The 4.2-liter Jaguar is estimated to fetch between $308,000 and $431,000. It’s being offered in its completely original condition at Bonhams Monaco Sale, which apropos enough, is occurring during the Monaco Historic Grand Prix. The Swiss-registered vehicle was built to US specifications and has retained its neutral silver-and-black color scheme.

The dashboard of the 1970 Jaguar E-Type Series II

A peek inside the roadster  Bonhams

The current owner is Fredy Zurbrügg, and it’s his story that really makes the car stand out. In the early ’70s, Zurbrügg was working as a chef on movie sets when he was asked by a production manager to join the on-location crew of Le Mans. In the 2017 book Our Le Mans, about the film, he noted that his encounters with McQueen were friendly, and he even invented a special meal for the actor, called the “Steve steak.”

At one point, McQueen offered a gift to Zurbrügg, allowing him to choose among a few different cars. The chef couldn’t drive at the time, but that didn’t stop him from accepting the actor’s gracious offer.

“I decided on the silver Jaguar, a convertible E-Type Series II with only 600 miles on the speedo,” he recalled. “It was a US version because it was supposed to be shipped back to America.”

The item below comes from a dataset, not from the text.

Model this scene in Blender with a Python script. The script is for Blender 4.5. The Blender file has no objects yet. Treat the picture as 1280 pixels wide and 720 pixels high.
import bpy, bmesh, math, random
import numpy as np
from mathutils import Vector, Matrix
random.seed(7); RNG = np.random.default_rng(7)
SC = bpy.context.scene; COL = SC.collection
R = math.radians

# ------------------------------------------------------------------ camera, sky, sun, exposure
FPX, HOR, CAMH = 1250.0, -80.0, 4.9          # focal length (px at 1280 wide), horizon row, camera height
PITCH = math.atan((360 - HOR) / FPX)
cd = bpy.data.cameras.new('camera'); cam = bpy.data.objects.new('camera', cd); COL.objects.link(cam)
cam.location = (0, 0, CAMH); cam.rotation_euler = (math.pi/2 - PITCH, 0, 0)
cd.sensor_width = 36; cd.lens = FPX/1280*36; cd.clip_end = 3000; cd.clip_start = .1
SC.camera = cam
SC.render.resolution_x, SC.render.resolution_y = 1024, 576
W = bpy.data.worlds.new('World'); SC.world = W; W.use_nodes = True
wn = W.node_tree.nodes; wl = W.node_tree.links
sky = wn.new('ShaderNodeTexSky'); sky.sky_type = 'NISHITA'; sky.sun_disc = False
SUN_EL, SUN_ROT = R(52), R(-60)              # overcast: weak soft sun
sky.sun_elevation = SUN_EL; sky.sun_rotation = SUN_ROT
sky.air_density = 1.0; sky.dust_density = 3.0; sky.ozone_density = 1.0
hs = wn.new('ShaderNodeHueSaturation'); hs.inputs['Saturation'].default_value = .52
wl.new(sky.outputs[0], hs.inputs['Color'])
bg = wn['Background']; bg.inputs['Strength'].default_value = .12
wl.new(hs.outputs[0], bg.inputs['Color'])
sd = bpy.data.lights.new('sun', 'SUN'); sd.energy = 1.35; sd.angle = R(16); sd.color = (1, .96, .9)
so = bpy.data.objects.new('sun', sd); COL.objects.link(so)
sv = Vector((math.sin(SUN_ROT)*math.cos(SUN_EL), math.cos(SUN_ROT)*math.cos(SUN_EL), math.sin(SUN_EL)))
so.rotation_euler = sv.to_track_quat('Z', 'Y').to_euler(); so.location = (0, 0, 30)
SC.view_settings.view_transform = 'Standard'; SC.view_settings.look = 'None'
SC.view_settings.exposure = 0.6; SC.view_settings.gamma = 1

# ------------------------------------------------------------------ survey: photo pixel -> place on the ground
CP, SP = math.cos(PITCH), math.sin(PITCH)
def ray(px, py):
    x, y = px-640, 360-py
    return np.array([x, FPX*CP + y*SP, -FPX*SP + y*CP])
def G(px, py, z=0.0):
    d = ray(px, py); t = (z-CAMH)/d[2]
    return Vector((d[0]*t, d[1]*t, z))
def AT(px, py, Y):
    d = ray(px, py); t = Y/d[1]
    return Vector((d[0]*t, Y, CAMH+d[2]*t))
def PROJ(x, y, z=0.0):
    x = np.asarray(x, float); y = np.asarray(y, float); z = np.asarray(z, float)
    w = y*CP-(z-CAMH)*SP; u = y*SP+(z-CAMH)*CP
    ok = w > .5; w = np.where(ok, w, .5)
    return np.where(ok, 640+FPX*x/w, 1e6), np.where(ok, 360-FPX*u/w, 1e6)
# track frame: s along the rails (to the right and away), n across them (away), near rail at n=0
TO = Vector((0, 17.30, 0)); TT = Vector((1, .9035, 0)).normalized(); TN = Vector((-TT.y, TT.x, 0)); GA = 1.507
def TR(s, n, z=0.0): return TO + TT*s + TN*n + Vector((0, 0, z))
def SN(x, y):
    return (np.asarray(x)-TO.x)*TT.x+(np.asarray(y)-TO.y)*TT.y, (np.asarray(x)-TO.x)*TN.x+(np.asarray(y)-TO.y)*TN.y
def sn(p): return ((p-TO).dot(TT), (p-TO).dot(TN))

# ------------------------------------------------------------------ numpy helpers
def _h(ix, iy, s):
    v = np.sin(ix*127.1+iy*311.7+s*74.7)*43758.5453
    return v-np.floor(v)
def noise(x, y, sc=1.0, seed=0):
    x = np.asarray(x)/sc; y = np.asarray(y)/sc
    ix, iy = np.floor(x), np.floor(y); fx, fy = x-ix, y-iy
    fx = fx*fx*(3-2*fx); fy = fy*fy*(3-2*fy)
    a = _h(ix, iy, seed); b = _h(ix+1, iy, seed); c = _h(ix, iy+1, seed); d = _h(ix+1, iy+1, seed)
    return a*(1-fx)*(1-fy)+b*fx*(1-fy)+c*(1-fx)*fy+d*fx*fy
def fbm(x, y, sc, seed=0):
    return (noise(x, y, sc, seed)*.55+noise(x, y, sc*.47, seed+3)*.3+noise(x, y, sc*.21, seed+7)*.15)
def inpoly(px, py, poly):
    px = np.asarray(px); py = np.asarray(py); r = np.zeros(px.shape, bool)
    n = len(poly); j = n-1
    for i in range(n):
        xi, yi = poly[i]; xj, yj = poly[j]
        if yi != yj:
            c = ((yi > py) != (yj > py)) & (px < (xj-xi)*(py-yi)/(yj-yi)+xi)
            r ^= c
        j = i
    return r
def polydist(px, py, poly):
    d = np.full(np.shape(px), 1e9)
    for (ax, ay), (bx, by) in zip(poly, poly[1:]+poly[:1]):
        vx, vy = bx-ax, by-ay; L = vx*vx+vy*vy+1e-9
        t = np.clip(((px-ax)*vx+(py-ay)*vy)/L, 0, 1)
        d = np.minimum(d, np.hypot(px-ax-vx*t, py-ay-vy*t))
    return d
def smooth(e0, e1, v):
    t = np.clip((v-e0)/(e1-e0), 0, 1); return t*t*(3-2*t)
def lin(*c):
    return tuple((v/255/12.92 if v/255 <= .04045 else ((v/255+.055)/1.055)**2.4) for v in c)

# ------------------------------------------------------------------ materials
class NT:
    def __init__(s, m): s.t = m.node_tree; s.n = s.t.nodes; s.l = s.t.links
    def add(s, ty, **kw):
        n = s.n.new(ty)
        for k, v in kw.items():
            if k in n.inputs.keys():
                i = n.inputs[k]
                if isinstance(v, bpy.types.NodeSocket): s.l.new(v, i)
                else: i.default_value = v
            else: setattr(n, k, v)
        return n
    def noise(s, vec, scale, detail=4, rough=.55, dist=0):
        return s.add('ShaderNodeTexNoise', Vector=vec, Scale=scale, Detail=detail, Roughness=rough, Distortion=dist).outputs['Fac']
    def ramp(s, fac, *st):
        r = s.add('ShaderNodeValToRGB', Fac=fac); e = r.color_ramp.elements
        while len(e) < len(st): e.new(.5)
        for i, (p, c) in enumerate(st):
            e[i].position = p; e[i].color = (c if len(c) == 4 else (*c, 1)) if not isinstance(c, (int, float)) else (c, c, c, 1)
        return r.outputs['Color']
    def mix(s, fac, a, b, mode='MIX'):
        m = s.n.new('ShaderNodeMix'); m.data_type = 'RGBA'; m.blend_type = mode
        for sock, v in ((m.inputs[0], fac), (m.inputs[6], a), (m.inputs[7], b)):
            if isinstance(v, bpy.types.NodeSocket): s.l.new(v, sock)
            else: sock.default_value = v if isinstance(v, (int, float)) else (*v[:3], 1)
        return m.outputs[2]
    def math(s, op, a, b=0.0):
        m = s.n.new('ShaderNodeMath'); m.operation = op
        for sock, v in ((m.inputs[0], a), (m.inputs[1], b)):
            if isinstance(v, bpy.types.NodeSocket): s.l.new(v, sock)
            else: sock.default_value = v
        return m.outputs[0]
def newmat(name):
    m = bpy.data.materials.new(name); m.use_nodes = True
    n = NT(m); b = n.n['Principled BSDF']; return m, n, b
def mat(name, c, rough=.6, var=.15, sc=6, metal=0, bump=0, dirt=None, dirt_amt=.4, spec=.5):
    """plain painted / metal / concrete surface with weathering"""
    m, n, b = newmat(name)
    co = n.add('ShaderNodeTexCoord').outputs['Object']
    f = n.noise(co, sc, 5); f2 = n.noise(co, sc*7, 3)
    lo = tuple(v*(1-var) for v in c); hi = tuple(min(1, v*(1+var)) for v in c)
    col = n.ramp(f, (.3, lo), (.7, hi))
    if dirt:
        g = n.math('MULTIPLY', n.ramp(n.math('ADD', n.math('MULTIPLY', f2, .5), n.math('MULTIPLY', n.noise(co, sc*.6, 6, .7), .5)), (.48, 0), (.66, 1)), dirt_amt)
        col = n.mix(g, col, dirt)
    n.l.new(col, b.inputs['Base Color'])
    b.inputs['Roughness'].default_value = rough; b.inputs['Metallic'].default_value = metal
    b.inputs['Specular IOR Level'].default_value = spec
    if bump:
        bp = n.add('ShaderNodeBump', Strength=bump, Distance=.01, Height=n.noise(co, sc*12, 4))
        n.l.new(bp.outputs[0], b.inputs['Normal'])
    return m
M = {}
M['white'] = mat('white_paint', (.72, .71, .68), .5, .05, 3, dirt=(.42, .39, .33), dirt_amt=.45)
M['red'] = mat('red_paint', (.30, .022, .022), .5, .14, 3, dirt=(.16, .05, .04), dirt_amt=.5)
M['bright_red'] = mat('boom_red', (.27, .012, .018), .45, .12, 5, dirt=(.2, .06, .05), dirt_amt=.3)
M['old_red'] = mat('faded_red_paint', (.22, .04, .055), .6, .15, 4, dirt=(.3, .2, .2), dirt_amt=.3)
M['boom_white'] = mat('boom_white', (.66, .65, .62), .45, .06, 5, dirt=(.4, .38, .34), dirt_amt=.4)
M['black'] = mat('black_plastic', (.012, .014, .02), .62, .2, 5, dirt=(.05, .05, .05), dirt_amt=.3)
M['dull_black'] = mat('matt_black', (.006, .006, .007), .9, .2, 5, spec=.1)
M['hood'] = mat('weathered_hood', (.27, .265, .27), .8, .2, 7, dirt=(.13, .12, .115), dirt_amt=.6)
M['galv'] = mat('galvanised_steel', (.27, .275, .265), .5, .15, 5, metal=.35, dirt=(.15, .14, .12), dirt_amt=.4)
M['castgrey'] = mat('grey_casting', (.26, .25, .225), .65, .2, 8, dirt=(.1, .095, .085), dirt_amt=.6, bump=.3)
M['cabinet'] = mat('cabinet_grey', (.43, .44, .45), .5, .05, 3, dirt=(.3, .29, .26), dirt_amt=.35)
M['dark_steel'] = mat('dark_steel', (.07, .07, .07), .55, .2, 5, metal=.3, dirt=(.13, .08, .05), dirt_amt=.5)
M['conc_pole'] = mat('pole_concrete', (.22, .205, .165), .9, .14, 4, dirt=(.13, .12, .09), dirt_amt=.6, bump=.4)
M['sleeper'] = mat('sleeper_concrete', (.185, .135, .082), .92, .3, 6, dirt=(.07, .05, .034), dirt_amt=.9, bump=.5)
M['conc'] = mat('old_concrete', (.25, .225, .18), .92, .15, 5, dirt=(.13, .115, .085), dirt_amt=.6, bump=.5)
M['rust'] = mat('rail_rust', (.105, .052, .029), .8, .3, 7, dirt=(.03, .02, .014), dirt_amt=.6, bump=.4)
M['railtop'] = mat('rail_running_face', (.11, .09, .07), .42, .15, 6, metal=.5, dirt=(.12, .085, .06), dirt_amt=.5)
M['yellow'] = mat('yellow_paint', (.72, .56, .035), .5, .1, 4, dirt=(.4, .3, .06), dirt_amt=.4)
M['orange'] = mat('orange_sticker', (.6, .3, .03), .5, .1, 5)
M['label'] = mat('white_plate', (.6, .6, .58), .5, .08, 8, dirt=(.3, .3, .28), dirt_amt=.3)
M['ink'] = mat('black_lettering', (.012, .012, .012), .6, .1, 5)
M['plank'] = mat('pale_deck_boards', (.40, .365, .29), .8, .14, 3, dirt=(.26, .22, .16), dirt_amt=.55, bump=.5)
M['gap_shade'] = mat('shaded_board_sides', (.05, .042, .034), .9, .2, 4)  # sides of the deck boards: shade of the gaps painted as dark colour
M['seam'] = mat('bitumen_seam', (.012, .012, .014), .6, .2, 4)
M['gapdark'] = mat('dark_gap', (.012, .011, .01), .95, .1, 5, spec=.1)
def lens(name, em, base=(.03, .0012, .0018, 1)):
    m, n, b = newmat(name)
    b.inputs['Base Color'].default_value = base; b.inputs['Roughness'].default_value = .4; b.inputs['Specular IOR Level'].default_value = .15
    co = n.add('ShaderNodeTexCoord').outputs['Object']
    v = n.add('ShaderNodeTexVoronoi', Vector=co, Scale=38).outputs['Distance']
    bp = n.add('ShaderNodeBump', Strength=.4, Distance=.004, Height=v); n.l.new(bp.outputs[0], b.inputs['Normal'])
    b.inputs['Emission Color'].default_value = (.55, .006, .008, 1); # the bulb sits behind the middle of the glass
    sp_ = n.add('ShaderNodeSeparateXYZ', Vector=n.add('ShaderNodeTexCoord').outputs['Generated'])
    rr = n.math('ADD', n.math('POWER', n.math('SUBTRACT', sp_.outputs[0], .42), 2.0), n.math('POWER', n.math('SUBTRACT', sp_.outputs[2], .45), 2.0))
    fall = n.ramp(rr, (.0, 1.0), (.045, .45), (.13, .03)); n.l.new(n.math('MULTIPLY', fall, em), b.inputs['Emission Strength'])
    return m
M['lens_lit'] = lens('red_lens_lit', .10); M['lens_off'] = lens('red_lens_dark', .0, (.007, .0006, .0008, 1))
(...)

The 1970 Jaguar on the set of "Le Mans"

The 1970 Jaguar on the set of Le Mans  Bonhams


Zurbrügg did eventually get his driver’s license, adding a few thousand miles to the Jag. But its odometer still sits at fewer than 46,000 miles, a relatively low number considering the car is more than 50 years old.

“For many years I had no idea that I owned something so valuable,” Zurbrügg said in a statement.

Nobody else has owned the car in the intervening years, so its new owner will have a pretty direct link to Hollywood history.